In case it was unclear… We know next to nothing about you, but we know that when your boss confronted you about not leading or being proactive, you let yourself get interrupted then gave up and offered to resign. You posted the story without any indication you saw the irony in it.

It’s like if my boss talked to me about my anger problem and I ended the story with throwing a chair at him in fury, but I didn’t recognize that my reaction per se was evidence I have a problem.

Maybe you were just having an off day, but the one detailed example you gave indicates that the boss is right about you.

Alright Fuzzy dunlop… thank you for your candid comments.

I would pour a hot drink over him and make it look like a genuine accident! :stuck_out_tongue:

Well, your manager probably shouldn’t yell at you. But unfortunately as a consultant you are a) expected to already know your shit and b) be highly proactive in learning your shit if you don’t already know it.

I’ve found that working in large organizations can be extremely difficult for a number of reasons. They tend to be large, bureaucratic, highly political and move very slowly. They tend to have their own proprietary jargon and layers of management relationships that you won’t know or understand coming in as an outsider. If you spend most of your time in meetings, you are probably at a level where you don’t actually “do” anything. You just report and plan and discuss what other people in other departments work on.

I’ve been doing this long enough to know that if your boss “isn’t going there” with respect to firing you, then chances are she can’t. She’s already on the hook for getting this project delivered and it was behind schedule before you even joined the company. She either can’t or doesn’t have the time to deliver it herself (or would prefer to remain an empty suit passing status reports in meetings) so she needs a PM (ergo “you”) to deliver it. Unfortunately you are not asserting yourself to the point where she feels confident in your ability to do this.

What you SHOULD be doing, since you are new, is using that as an excuse to interrupt and ask questions. “Excuse me, could you provide some detail around that?” Can’t really do that after you’ve been there six months.

There are all kinds (I’ve been several kinds myself). The OP sounds like a “consultant” in that the company has hired her (him? Sounds like “her”) in a staff augmentation role. Basically as a highly paid temp. For some reason, companies are now outsourcing the project manager role. Presumably the thought is that all you need is a PMP certification or similar experience and you can come into a company and deliver on some project regardless of the complexity or subject matter. Of course, most of what those sort of PMs do is take minutes at meetings and regurgitate them into executive status reports that no one reads.

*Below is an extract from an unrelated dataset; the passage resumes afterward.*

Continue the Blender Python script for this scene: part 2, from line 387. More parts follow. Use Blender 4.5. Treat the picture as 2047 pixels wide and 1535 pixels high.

The sort of consultants you are thinking of are “management consultants”. A term applied loosely to basically encompass any professional organization or individual that provides IT, advisory, strategy or other expertise or services.

True, and doubly so because she’s new. New people are expected to ask questions, and a desire to be prepared for a meeting by asking the right one seems smart to one’s coworkers rather than clueless. I have a lot of technical meetings too, and part of my prep-work for them is figuring out what they’re about before the meeting begins. It’s part of the OP’s job too.

When I read this in the OP, what came across to me was that the boss was trying (maybe poorly) to give feedback to a staff that she saw as having potential or otherwise being valuable.

And the “not going there” was basically saying - “man up and listen bitch”. Bringing up the possiblity of resigning everytime you get feedback is a passive agressive bullshit move.